Polarimetry: the characterisation of polarisation effects in EM scattering

This thesis is concerned with the development of a general theory for the characterisation of polarimetric scattering problems. Traditionally, two main approaches have been used in the literature: the first based on measurement of the coherent scattering matrix (Jones calculus) and the second on measurement of the wave Stokes parameters (Mueller calculus). This thesis contains three main developments which extend and complement the published work in this area: 1) The representation of nonsymmetric scattering matrices on the Poincare sphere, using an extension of the fork analysis first introduced by Kennaugh. 2) The construction of a geometry based on the Lorentz , transformation for analysing, on the Poincare sphere. The interaction of partially polarised waves with single targets. 3) The reformulation of polarisation scattering problems in terms of a target spinor and associated coherency matrix. This leads to the construction of a target sphere in 6 dimensions analogous to the Poincare sphere in 3 dimensions.

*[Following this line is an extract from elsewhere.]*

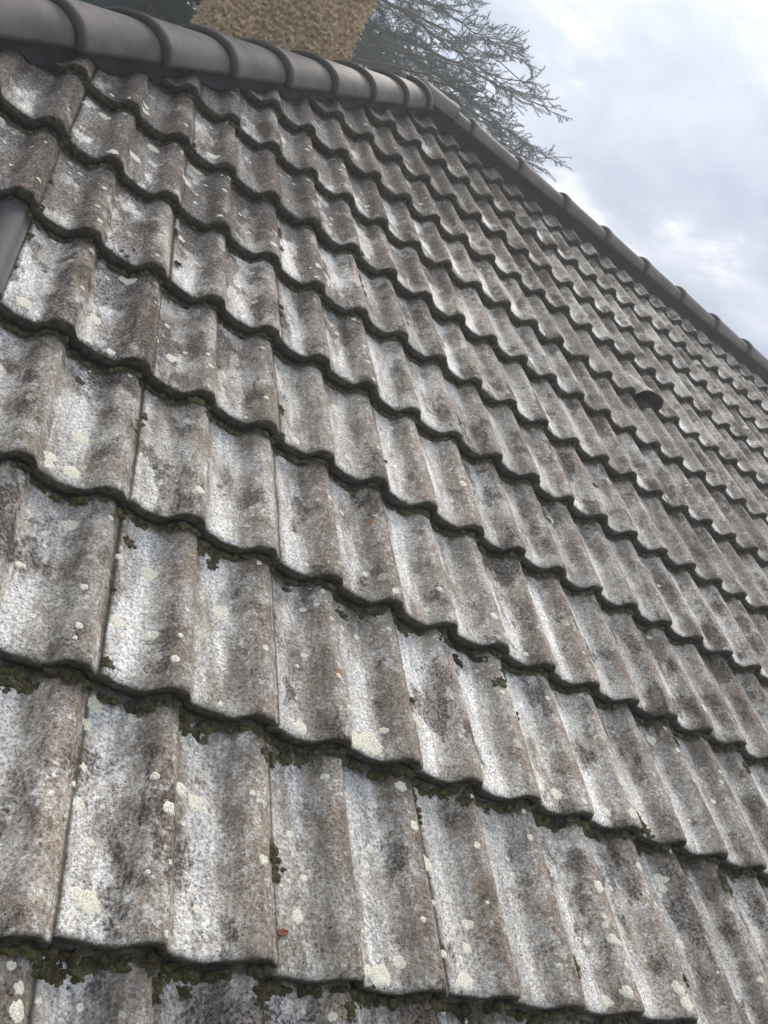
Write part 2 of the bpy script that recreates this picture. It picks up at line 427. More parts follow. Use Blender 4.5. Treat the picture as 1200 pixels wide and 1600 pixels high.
for k in range(-3, 12):
    for i in range(i0, i1):
        a, b = i * 2 * WAVE, k * ROW
        corners = [hip_dist(a + x, b + y) for x in (0, .3) for y in (0, .41)]
        if max(corners) < .05: continue
        vis = False
        for x in (0, .15, .3):
            for y in (0, .18, .36):
                p = pix(ROOF_M @ Vector((a + x, b + y, .02)))
                if p and -70 < p[0] < 1290 and -60 < p[1] < 1700: vis = True
        M = Matrix.Translation((a + random.uniform(-.0015, .0015), b + random.gauss(0, .0030) - (.014 if random.random() < .025 else 0), random.uniform(-.0015, .003))) \
            @ Matrix.Rotation(random.uniform(-.008, .008), 4, 'Z') @ Matrix.Rotation(random.uniform(-.006, .006), 4, 'X') @ Matrix.Rotation(random.uniform(-.005, .005), 4, 'Y')
        if not vis:
            rest.append(Matrix.Translation((a, b, 0))); continue
        key = (i, k)
        if key == (6, 7): me = tile_mesh("roof_tile", m_tile, seed=33, hood=True)
        elif key == (-3, 3): me = tile_mesh("roof_tile", m_smooth, seed=3)
        else: me = variants[random.randrange(len(variants))]
        if min(corners) < .045: me = cut_mesh(me, M, [HIP_PLANE])
        if b + .41 > VR - .035: me = cut_mesh(me, M, [TOP_PLANE])
        if not len(me.polygons): continue
        o = link("roof_tile", me, ROOF, label=LABELS.get(key)); o.matrix_local = M; count += 1
        add_bvh(me, M)
print("single tiles", count)
BVH = BVHTree.FromPolygons([Vector(v) for v in np.concatenate(bvh_v)], bvh_f)
def surf(a, b, default=None):
    h = BVH.ray_cast(Vector((a, b, .5)), Vector((0, 0, -1)))
    if h[0] is None: return (default if default is not None else 0.0, Vector((0, 0, 1)))
    nrm = h[1] if h[1].z > 0 else -h[1]
    return h[0].z, nrm
# tiles out of the photograph, joined: rest of the front slope, hip end and rear slope
def low_sheet(mats, planes, frame):
    V = np.asarray(low_v); Vs, Fs, Us, n = [], [], [], 0
    for M in mats:
        A = np.array(M); Vs.append(V @ A[:3, :3].T + A[:3, 3]); Us.append(low_uv); Fs += [tuple(q + n for q in f) for f in low_f]; n += len(V)
    me = mesh("roof_tile", np.concatenate(Vs), Fs, m_tile, True, np.concatenate(Us))
    bm = bmesh.new(); bm.from_mesh(me)
    for co, no in planes:
        bmesh.ops.bisect_plane(bm, geom=bm.verts[:] + bm.edges[:] + bm.faces[:], plane_co=co, plane_no=no, clear_inner=True)
    bm.to_mesh(me); bm.free(); o = link("roof_tile", me, ROOF, kind='stuff'); o.matrix_local = frame
low_sheet(rest, [HIP_PLANE, TOP_PLANE, ((X_END, 0, 0), (-1, 0, 0))], Matrix.Identity(4))
RI = ROOF_M.inverted()
def face_frame(ang, origin):     # the same plane turned about the vertical through the apex
    T = Matrix.Translation((APEX.x, APEX.y, 0)) @ Matrix.Rotation(ang, 4, 'Z') @ Matrix.Translation((-APEX.x, -APEX.y, 0))
    return RI @ T @ ROOF_M
HIP_PLANE_R = ((AX - HN.x * .045, VR + HN.y * .045, 0), (-HN.x, HN.y, 0))
grid = [Matrix.Translation((i * .3, k * ROW, 0)) for k in range(-3, 12) for i in range(-14, 20)]
low_sheet([g for g in grid if abs(g[0][3] + .15 - AX) < (VR - g[1][3]) * CP + .5], [HIP_PLANE, HIP_PLANE_R, TOP_PLANE], face_frame(-math.pi / 2, None))
gridr = [Matrix.Translation((i * .3, k * ROW, 0)) for k in range(-3, 12) for i in range(-26, 20) if i * .3 < AX + HALF + .3 and i * .3 > 2 * AX - X_END - .3]
low_sheet(gridr, [HIP_PLANE_R, TOP_PLANE, ((2 * AX - X_END, 0, 0), (1, 0, 0))], face_frame(math.pi, None))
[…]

This new formulation also leads to the development of a decomposition theorem for dynamic targets based on the eigenvectors of the coherency matrix. This decomposition is more fundamental than that used by Huynen and the two are compared and contrasted. In order to demonstrate main features of the new theory and to highlight its importance to experimental polarimetry, a laser based optical polarimeter was constructed. Results for the measured coherency Matrix obtained for transmission through quarter and half wave plates are presented and analysed using the target spinor theory.